Seems to be one of the cases that the academic definition has been simplified in public (quite like theory/hypothesis from science) use and, consequently, adopted by dictionaries making it canonical for many. So your definition is correct from theoretical linguistics perspective but dictionaries also give the broader umbrella definition GP mentions. Ironically dictionaries may've been the reason this distinction was blurred with early lexicographers grouping homographs (logically, spelling in text not relevant) and homophones under an homonym heading.
It's also interesting checking their (Greek originating) etymologies and morphologies. Homo- from omós meaning same, -graph/-phone/-onym from gráphō/phōné/ónoma (ō becoming represented by letter ω in modern Greek) meaning writing/sound/name. And, syn-, equivalent to prefix co-, is from syn (preposition) meaning jointly/together. So respectively, literal meanings, being same writing, same sound, same name, co-named.

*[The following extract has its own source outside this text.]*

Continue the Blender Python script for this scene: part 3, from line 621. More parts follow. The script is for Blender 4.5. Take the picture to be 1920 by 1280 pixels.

Hence about hom/synonym, their difference comes from "name" and "word" being distinct concepts. More specifically, in (Aristotelian) philosophy "name" was tied to essence of things, synonym being "same name, same essence"
*, homonym being "same name, different essence". In time "name" and "word" were conflated. Moreover synonym evolved semantically, only retaining the "same essence" as "same meaning", and homonym retained its form. Result being one term being about "many words to same meaning" and the other about "one word to many meanings"**.
*So by ancient philosophy my choice of synonym will've been accurate! But you're right they stand opposite, both then and now.
**And then there's the homonym/polysemy distinction for specifying unrelated/related meanings, essentially reviving Aristotelean essence, and the reason why in dictionaries some words (e.g. bank, see[0]) have multiple entries each with multiple meanings.